Book Review

As I turned the pages of A Pedagogy of Play ¹, I found myself pausing more often than usual—not because the ideas were difficult to grasp, but because they felt deeply familiar. It is one of those rare books that affirms what you already believe as an educator, while at the same time gently pushing you to reflect, rethink, and go further. I finished the book with a sense of gratitude—for the authors, for the research, and for the clarity it brings to something we experience daily in our classrooms but do not always have the language to describe.
What makes A Pedagogy of Play particularly powerful is not simply its advocacy for play, but the way it positions play as a serious, intentional, and essential form of learning. The authors describe playful learning as the moment when students’ curiosity aligns with the intentions of the teacher, a deceptively simple idea that carries profound implications. When students want to do what teachers want them to learn, something shifts. Learning becomes meaningful, engagement becomes natural, and understanding becomes deeper. Throughout the book, this idea is not left in theory; it is illustrated through research, practical tools, and vivid classroom examples that make the concept feel grounded and achievable.
Reading this book, I could not help but reflect on the world our students are growing up in today. Many children now live between two spaces: school and screens. The spontaneous, social, and unstructured experiences that once defined childhood are becoming increasingly rare. As a result, schools have taken on a role that goes far beyond academic instruction. They have become one of the last remaining places where students can truly interact with their peers, build relationships, navigate emotions, and develop a sense of belonging. Within this reality, play is no longer something we can treat as optional or secondary. It becomes essential—not only for learning content, but for learning how to be human in relation to others.

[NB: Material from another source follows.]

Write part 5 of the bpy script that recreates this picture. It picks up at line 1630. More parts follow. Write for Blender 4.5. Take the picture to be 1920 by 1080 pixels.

One of the most insightful contributions of the book is how it reframes what happens during play. Play is not simply about enjoyment or entertainment. It is where students test ideas, negotiate meaning, take risks, experience frustration, and learn to regulate their emotions. It is where they build connections—not only with each other, but also with their teachers, their environment, and the learning itself. These are not secondary outcomes that sit alongside academic learning; they are foundational to it. As educators, we often attempt to teach social and emotional skills explicitly, but the book reminds us that these skills are most effectively developed through lived experience, and play provides that space in a way that no worksheet or direct instruction ever could.
Another idea that stayed with me long after reading is the book’s challenge to a deeply rooted assumption in education—the belief that rigor and joy cannot coexist. Too often, rigor is associated with silence, structure, and compliance, while joy is seen as something that distracts from “serious learning.” A Pedagogy of Play dismantles this false dichotomy with both clarity and conviction. It shows that playful learning is not the absence of rigor, but rather its enhancement. When students are emotionally engaged, socially connected, and intellectually challenged at the same time, learning becomes more—not less—rigorous. Rigor does not cancel out joy, and joy does not cancel out rigor. In fact, they depend on each other.
The book also serves as an important mirror for educators. Playful learning requires us to reconsider our role in the classroom. It asks us to move from delivering content to designing experiences, from controlling learning to guiding it, and from speaking to listening. It invites us to step into our students’ shoes—to see what they see, to feel what they feel, and to understand what makes learning meaningful from their perspective. This is not always easy work. It requires letting go of certainty, embracing unpredictability, and trusting students as active participants in their own learning. Yet, it is precisely this shift that allows teaching to become more responsive, more human, and ultimately more effective.
What I particularly appreciated about A Pedagogy of Play is that it does not ignore the realities of schools. Curriculum demands, time constraints, and assessment pressures are acknowledged throughout. The authors do not present playful learning as a simplistic solution or a one-size-fits-all approach. Instead, they frame these realities as tensions that educators must navigate thoughtfully. This makes the book not only inspiring, but also credible and realistic. It speaks to the complexity of teaching without losing sight of what is possible.
In many ways, reading this book felt like engaging in a conversation with experienced educators who understand both the beauty and the challenges of our profession. It is insightful without being overwhelming, practical without being prescriptive, and visionary without losing connection to the classroom. It reminded me why I chose to become an educator—not simply to deliver content, but to create spaces where students can think, connect, explore, and grow.
A Pedagogy of Play is, ultimately, more than a book about play. It is a book about connection, meaning, and what learning should feel like in schools today. If we accept that schools are now one of the last places where children can truly be together, then we must also accept the responsibility that comes with that reality. Schools must be places where students can learn, socialize, play, and develop as individuals at the same time. This book is a powerful reminder of that responsibility, and an invitation to embrace it with intention and courage.
Sources
¹ Mardell, B., Ryan, J., Krechevsky, M., Baker, M., Schulz, S., & Liu Constant, Y. (2023). A Pedagogy of Play: Supporting Playful Learning in Classrooms and Schools. Project Zero, Harvard Graduate School of Education.